--- start of Supplied data ---
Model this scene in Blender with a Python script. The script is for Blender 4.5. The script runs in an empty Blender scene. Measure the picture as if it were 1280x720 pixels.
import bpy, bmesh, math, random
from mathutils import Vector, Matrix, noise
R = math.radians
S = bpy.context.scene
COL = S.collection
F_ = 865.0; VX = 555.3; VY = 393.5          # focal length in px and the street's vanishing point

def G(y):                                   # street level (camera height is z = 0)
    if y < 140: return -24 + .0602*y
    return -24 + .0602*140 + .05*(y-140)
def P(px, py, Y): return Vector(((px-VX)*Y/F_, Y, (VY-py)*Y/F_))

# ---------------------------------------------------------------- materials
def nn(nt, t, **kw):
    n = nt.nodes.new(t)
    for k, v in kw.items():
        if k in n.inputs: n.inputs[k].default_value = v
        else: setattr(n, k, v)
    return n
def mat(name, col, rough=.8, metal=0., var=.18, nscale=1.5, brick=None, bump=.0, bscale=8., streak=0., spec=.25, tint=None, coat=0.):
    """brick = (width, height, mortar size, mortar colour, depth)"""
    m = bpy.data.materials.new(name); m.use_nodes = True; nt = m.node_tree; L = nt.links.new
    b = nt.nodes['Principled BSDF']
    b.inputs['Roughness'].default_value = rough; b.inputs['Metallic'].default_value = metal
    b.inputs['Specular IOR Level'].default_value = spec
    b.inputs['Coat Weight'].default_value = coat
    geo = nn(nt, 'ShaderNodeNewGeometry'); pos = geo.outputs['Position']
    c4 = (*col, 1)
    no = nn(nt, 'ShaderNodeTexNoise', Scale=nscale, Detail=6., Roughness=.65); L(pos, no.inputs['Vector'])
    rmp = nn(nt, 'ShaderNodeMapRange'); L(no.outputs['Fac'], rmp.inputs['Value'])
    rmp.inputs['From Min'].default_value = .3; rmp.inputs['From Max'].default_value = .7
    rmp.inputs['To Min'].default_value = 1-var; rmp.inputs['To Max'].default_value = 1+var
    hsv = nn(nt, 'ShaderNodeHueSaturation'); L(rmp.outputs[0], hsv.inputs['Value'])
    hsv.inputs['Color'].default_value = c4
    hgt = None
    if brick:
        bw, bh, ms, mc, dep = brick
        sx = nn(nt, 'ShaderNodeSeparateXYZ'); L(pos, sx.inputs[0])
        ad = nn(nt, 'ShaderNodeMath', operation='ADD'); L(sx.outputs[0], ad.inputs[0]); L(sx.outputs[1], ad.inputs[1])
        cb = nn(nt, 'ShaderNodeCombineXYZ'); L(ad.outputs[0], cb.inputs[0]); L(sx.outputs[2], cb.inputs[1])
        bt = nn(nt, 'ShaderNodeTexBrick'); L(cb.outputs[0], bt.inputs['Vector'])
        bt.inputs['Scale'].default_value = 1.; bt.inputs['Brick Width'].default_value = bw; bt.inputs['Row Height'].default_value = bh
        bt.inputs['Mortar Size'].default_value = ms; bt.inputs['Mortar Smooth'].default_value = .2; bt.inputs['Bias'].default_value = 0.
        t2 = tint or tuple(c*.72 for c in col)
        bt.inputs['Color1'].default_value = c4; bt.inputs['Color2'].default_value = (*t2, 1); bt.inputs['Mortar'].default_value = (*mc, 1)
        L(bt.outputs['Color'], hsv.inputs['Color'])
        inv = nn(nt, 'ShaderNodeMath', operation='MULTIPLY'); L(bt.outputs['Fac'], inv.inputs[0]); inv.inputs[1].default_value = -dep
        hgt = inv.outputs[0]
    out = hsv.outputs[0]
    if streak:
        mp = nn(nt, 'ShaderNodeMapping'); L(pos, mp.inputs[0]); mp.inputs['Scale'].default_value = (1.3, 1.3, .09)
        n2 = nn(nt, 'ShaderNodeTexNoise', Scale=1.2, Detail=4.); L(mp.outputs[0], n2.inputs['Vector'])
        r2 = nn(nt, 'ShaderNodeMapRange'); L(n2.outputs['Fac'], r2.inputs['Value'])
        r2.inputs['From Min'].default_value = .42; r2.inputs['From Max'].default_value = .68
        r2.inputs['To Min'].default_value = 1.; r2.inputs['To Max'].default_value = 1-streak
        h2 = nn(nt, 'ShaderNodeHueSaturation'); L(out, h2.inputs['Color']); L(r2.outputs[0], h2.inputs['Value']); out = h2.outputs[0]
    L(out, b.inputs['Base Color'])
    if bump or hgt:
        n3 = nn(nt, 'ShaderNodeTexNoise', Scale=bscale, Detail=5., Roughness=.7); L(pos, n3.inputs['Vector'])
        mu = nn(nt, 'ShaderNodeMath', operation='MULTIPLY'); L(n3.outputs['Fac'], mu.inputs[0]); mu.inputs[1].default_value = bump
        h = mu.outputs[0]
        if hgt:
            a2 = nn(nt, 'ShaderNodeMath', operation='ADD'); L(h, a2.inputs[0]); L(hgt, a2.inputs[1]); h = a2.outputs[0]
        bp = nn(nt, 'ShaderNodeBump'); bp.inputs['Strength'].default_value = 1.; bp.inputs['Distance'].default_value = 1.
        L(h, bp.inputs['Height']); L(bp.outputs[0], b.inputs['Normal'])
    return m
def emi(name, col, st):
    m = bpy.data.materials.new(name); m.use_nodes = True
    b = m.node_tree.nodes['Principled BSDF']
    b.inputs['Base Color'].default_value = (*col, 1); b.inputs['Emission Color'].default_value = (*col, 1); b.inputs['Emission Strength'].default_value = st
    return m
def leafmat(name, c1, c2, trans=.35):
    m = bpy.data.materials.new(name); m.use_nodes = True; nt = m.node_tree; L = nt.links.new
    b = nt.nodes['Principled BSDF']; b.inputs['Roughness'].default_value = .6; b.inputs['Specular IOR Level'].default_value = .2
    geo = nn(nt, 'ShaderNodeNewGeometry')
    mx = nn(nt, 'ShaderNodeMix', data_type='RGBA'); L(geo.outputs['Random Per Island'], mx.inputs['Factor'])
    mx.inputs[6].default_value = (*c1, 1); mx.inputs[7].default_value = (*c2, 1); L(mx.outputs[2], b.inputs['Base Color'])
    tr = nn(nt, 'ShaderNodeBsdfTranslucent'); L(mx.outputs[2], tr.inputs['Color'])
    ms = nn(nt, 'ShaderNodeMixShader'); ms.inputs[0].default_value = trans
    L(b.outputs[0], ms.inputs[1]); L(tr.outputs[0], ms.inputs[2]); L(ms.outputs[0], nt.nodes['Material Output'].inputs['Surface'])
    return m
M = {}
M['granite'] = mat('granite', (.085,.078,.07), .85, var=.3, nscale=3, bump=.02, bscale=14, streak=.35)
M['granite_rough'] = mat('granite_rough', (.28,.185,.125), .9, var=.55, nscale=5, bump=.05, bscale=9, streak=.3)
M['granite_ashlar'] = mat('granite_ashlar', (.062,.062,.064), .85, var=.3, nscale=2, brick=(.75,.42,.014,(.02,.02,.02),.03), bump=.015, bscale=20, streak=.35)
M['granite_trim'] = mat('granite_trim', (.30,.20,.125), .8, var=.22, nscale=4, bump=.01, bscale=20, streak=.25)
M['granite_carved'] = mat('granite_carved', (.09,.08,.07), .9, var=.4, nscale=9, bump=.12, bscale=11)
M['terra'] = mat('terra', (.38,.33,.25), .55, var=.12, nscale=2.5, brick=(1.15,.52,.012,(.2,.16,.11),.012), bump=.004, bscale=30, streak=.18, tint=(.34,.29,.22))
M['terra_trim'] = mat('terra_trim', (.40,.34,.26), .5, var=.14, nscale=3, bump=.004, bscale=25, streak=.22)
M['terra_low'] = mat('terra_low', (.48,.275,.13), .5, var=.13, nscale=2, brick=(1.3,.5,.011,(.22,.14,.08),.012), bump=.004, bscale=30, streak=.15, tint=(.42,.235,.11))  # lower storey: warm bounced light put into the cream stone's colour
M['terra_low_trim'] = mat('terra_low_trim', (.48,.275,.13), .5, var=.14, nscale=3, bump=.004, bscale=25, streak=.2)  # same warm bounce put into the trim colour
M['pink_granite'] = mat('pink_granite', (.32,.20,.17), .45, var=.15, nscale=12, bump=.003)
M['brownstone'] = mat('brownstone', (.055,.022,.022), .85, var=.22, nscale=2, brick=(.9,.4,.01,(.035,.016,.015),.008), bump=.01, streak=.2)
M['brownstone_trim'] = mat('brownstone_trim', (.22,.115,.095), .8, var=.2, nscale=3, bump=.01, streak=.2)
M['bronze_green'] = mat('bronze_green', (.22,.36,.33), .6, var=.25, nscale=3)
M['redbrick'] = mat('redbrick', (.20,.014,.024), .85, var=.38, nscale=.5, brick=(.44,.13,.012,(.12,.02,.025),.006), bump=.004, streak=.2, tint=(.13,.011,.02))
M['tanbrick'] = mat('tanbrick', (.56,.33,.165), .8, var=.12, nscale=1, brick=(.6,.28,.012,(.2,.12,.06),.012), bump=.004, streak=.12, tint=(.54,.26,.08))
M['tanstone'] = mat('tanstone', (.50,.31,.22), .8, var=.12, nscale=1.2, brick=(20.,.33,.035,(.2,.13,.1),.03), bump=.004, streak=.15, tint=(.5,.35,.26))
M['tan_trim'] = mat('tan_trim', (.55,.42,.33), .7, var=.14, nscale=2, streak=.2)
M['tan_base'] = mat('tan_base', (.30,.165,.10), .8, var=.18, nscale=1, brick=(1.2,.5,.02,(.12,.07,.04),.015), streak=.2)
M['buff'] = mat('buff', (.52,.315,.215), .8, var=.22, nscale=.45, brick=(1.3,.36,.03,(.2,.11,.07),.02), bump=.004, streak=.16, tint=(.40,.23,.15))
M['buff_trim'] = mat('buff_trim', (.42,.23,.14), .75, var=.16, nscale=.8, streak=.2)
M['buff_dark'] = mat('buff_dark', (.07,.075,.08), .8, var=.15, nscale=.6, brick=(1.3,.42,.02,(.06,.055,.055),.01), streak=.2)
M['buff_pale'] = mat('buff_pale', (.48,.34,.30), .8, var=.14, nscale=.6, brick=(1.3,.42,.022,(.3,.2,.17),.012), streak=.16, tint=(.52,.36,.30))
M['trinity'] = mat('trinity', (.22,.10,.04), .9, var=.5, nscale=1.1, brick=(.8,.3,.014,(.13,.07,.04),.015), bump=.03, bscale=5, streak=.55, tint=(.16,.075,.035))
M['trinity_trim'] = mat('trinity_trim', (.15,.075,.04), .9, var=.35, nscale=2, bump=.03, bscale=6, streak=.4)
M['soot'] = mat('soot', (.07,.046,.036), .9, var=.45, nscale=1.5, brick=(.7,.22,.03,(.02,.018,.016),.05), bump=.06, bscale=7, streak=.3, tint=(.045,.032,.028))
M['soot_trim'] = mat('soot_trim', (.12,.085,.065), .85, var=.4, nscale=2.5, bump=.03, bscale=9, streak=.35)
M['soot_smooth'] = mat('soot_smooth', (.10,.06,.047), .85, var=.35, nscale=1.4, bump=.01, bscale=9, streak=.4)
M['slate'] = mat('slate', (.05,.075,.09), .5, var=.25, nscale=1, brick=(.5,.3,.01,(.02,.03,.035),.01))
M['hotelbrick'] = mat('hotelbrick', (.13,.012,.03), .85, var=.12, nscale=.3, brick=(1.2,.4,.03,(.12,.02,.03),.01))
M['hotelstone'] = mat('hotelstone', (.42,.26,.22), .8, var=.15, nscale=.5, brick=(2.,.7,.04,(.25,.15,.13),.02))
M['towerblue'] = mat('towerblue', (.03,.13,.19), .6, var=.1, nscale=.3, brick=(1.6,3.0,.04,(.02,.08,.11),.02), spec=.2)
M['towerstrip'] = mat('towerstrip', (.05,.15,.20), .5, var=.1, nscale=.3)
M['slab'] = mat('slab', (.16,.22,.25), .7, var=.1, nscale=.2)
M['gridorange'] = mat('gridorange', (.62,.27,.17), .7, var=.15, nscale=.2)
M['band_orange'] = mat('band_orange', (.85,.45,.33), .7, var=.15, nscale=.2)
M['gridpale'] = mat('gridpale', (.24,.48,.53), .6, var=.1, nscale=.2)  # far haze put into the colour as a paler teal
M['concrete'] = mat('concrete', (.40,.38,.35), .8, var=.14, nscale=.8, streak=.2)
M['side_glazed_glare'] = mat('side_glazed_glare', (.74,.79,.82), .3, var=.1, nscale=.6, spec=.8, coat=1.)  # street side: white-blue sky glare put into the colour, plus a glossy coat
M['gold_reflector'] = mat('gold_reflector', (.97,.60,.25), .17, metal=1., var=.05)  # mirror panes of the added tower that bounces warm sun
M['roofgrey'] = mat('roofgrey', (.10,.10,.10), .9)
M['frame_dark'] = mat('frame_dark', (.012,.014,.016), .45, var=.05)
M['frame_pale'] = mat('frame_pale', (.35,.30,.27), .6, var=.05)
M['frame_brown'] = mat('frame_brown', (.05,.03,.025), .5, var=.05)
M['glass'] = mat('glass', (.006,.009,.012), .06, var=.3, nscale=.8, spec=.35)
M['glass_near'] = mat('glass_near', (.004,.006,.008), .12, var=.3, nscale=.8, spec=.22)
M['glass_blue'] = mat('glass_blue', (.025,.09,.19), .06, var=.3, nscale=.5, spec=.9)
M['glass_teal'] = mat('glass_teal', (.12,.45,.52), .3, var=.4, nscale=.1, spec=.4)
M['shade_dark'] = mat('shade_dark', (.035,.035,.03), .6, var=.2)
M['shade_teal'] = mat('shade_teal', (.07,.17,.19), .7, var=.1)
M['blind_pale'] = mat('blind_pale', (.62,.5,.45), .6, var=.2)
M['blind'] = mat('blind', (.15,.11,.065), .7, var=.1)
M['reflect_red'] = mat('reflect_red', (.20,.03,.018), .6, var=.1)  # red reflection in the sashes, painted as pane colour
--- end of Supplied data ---
**Required task**
Exactly as written, please reproduce the lines from the first line of the data to the line containing "F_ = 865.0;", inclusive, and nothing else.

**Output of the exercise**
Model this scene in Blender with a Python script. The script is for Blender 4.5. The script runs in an empty Blender scene. Measure the picture as if it were 1280x720 pixels.
import bpy, bmesh, math, random
from mathutils import Vector, Matrix, noise
R = math.radians
S = bpy.context.scene
COL = S.collection
F_ = 865.0; VX = 555.3; VY = 393.5          # focal length in px and the street's vanishing point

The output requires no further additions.